The wet weather made the bungs very hard to get out of the barrel. They did not show any signs of leaking and had very good fill levels when we finally got the bungs out. Jade estimated that they were probably very close to the entry proof. He used a thief to pull a sample from barrel one and we tasted the Bourbon. I was surprised at how much I liked it after only 10 months. I was expecting a lot of young whiskey flavor and tannic bitterness from the wood. The Bourbon had very little of either. It was beginning to get some nice vanilla notes and the chocolate/mocha notes from the new make were still there on the finish. It was very good.

The next barrel we opened was actually barrel 4. The whiskey had a nice buttered toffee note coming through but there was more of the corn flavor of a young whiskey in the sample.
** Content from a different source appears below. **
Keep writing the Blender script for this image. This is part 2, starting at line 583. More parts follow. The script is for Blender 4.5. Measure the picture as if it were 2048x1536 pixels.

It is still very good whiskey but very different from the first sample. Barrel 3 was our next sample. The Bourbon is somewhere in between barrel 1 and barrel 4. There was some of the chocolate finish but a little of the corn as well. The last sample was barrel 3. The Bourbon was closer to barrel 1 than the other two, but not quite as much chocolate on the finish. We decided that all four barrels are coming along nicely and we are going to have a good whiskey after four years, but each one is a little different. I suspect that Bill will want to do each as a single barrel bonded Bourbon.

Steve joined us in the warehouse after we had pulled the samples and tasted some from barrel 1. He too was surprised at how good it was after only 10 months of aging. He is excited about this project and I am grateful that he and Jade are so good to work with and willing to put up with my ideas about making a whiskey in a 19th century style of low distillation and barrel entry proof with a 21st century twist of adding chocolate malt to the mash bill.

I discussed with Jade as to when I should next sample the barrels. He was thinking that next June would be 18 months, but there would be very little heat in the warehouses before then so I doubt there will be a lot of change in the whiskey in that period. He agreed with that assessment so I think I am inclined to wait until after the first frost of 2019 to sample these barrels again. Patience is always a virtue and especially when dealing with aging whiskey.